[Prompt]
Every line from the one with "Generate a Blender" to the one with "cy.use_denoising = False", including those two, is to be copied exactly; all other lines of the entries below are left out.

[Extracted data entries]
◇ ◇ ◇ ◇
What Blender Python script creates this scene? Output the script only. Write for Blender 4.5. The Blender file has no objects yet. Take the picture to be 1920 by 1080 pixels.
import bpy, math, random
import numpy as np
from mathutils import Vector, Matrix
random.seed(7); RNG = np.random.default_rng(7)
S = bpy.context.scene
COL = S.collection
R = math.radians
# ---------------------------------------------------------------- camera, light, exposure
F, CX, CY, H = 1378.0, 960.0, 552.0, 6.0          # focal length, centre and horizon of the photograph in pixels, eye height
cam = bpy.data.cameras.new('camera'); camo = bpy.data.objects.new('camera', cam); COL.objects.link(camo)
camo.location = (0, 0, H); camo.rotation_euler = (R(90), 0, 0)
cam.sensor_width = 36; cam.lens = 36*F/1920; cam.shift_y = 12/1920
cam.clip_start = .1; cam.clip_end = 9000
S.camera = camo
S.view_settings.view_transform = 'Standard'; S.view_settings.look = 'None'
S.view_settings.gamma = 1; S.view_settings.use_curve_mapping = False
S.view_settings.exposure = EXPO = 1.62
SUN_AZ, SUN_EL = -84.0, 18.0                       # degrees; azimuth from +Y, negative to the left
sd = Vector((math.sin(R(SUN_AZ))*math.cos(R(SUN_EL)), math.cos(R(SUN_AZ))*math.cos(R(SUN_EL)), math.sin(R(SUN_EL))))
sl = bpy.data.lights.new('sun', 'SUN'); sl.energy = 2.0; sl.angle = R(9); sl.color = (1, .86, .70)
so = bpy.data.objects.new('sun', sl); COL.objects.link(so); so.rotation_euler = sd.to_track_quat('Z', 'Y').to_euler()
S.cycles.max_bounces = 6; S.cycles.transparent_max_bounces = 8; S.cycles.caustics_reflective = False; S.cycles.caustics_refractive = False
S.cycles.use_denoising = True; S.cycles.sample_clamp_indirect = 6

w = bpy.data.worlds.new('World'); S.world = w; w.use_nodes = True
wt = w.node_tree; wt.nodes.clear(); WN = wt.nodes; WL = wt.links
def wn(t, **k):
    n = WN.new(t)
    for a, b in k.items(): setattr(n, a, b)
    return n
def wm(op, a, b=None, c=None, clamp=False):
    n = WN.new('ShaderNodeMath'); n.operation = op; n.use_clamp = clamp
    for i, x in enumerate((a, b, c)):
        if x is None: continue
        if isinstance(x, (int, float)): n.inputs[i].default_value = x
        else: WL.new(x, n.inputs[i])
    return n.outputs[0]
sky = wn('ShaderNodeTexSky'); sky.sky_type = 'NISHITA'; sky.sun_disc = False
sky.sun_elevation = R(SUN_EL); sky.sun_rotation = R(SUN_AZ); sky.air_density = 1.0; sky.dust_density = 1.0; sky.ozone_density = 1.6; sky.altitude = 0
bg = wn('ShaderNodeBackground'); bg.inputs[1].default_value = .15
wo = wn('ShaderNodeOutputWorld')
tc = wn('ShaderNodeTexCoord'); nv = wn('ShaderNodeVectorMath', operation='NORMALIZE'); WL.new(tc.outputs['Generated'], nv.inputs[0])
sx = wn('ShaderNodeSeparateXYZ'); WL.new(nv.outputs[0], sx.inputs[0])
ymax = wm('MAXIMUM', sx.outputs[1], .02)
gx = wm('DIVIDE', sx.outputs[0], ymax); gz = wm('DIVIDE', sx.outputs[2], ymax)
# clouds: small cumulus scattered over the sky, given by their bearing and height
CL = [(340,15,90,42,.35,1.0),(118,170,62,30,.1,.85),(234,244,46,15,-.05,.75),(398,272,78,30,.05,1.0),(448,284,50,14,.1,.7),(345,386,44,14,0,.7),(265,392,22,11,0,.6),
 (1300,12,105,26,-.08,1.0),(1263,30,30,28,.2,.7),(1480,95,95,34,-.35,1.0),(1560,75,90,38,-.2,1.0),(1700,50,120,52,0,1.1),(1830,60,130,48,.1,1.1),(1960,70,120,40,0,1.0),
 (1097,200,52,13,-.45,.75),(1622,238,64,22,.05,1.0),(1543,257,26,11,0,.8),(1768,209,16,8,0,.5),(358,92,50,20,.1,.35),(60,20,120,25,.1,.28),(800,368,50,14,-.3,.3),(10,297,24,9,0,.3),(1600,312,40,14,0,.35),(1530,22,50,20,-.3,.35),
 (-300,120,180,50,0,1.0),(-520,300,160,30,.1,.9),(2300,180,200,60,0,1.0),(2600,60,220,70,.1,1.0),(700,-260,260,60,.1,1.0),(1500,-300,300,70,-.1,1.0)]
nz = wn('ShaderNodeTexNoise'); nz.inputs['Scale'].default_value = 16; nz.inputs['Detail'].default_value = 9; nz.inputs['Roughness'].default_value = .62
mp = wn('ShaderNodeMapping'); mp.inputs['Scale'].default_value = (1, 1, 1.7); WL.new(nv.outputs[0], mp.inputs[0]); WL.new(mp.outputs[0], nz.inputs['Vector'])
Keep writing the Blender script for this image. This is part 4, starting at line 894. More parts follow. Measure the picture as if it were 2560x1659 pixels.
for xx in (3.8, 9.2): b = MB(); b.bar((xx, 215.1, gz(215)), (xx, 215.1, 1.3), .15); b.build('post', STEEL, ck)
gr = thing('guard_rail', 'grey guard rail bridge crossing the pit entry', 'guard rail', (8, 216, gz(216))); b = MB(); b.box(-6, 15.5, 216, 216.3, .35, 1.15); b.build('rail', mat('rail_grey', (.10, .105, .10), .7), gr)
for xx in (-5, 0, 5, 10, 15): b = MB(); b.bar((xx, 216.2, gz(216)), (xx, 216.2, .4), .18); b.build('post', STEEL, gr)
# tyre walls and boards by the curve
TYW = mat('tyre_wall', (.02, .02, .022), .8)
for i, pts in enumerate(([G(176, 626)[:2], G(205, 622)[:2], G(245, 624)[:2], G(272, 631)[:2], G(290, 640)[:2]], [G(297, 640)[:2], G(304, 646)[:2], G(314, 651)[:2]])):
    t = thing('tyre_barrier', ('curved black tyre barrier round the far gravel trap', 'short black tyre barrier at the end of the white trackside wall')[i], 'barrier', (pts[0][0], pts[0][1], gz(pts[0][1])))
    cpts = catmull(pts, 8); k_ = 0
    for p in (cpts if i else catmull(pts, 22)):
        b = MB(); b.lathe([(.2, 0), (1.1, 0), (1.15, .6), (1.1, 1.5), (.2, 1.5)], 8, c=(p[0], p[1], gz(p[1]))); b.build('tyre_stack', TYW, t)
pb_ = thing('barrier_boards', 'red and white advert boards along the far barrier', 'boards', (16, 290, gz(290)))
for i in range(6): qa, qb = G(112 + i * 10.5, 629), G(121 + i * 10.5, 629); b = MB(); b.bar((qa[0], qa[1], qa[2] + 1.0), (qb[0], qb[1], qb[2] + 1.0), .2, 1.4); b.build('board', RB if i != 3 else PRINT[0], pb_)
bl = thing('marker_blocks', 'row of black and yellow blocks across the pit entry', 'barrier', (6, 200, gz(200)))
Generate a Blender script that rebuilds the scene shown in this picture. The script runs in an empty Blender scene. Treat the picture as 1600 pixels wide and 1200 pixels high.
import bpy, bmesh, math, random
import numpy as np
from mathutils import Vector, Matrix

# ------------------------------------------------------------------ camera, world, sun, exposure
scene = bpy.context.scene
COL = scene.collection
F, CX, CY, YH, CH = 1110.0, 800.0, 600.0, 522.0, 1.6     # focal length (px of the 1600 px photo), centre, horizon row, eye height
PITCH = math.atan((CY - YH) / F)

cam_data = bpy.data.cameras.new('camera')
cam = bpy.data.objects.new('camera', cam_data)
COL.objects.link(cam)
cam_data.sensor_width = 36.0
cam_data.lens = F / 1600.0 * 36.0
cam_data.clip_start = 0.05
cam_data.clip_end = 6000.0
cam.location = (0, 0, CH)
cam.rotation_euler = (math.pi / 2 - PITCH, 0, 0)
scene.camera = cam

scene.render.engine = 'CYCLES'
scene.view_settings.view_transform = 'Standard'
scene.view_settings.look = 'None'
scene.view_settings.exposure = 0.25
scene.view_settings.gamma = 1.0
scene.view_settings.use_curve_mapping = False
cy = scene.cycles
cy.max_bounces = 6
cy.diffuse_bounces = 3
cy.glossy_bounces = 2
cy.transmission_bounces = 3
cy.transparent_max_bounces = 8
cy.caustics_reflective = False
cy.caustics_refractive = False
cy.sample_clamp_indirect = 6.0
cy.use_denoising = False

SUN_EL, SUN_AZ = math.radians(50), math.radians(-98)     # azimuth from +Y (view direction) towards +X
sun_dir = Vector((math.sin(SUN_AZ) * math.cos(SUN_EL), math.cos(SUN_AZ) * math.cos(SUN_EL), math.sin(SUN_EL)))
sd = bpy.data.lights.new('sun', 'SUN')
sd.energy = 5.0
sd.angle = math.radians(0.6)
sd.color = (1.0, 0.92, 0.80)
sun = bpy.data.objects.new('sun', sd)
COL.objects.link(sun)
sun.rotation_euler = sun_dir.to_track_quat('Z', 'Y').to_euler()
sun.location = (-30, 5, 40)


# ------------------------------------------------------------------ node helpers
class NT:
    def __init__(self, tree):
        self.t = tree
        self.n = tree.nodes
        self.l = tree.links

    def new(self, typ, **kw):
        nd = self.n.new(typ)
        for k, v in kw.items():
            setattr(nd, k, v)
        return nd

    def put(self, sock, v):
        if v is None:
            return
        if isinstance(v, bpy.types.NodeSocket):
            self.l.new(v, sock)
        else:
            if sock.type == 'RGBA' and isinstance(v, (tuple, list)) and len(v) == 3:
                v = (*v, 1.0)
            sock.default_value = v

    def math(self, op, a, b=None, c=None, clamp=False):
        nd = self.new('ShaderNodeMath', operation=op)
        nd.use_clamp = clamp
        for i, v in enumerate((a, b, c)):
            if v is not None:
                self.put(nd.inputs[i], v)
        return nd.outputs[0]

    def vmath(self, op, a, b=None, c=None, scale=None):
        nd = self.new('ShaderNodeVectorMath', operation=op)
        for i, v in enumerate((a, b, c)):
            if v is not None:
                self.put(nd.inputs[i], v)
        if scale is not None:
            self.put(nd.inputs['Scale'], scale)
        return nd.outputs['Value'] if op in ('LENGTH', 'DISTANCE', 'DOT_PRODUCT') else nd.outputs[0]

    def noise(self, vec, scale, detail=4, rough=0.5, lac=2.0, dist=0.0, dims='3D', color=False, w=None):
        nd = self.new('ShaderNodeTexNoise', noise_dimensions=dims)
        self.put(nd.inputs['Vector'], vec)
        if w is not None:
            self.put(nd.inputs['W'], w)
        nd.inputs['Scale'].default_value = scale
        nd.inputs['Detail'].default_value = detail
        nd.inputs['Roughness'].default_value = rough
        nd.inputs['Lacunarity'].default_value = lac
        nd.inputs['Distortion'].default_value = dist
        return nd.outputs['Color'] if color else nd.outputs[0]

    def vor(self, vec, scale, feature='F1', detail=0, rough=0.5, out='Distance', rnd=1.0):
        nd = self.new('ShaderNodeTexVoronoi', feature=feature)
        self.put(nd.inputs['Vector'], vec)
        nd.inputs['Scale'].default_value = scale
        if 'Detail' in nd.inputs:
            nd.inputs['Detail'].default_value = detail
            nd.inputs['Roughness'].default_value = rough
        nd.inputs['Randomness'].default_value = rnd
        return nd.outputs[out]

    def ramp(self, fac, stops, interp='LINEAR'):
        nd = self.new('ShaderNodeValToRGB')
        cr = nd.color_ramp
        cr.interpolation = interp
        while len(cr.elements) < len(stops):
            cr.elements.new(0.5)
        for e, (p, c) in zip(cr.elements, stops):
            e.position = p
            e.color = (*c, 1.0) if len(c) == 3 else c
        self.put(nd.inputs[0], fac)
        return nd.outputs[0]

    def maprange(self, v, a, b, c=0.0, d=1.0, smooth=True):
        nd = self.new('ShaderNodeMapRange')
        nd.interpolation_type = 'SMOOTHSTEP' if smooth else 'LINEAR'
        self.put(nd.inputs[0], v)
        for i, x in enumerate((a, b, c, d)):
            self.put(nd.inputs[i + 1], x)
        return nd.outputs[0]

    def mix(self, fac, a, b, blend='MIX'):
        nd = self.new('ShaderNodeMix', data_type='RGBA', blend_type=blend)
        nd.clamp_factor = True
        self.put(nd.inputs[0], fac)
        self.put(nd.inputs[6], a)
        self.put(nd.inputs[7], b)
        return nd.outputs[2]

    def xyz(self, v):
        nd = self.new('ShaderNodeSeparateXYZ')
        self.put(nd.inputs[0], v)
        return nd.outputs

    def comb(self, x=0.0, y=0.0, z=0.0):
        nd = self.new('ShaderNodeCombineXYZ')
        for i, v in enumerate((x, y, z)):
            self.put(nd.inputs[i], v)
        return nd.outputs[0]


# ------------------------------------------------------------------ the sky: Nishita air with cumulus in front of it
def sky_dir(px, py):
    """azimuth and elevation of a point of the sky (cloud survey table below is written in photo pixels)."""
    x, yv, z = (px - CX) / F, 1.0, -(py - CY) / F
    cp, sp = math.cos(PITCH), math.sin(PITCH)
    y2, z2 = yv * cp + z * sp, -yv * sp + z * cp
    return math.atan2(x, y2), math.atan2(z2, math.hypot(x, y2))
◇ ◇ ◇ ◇
[Solution for this task]
Generate a Blender script that rebuilds the scene shown in this picture. The script runs in an empty Blender scene. Treat the picture as 1600 pixels wide and 1200 pixels high.
import bpy, bmesh, math, random
import numpy as np
from mathutils import Vector, Matrix

# ------------------------------------------------------------------ camera, world, sun, exposure
scene = bpy.context.scene
COL = scene.collection
F, CX, CY, YH, CH = 1110.0, 800.0, 600.0, 522.0, 1.6     # focal length (px of the 1600 px photo), centre, horizon row, eye height
PITCH = math.atan((CY - YH) / F)

cam_data = bpy.data.cameras.new('camera')
cam = bpy.data.objects.new('camera', cam_data)
COL.objects.link(cam)
cam_data.sensor_width = 36.0
cam_data.lens = F / 1600.0 * 36.0
cam_data.clip_start = 0.05
cam_data.clip_end = 6000.0
cam.location = (0, 0, CH)
cam.rotation_euler = (math.pi / 2 - PITCH, 0, 0)
scene.camera = cam

scene.render.engine = 'CYCLES'
scene.view_settings.view_transform = 'Standard'
scene.view_settings.look = 'None'
scene.view_settings.exposure = 0.25
scene.view_settings.gamma = 1.0
scene.view_settings.use_curve_mapping = False
cy = scene.cycles
cy.max_bounces = 6
cy.diffuse_bounces = 3
cy.glossy_bounces = 2
cy.transmission_bounces = 3
cy.transparent_max_bounces = 8
cy.caustics_reflective = False
cy.caustics_refractive = False
cy.sample_clamp_indirect = 6.0
cy.use_denoising = False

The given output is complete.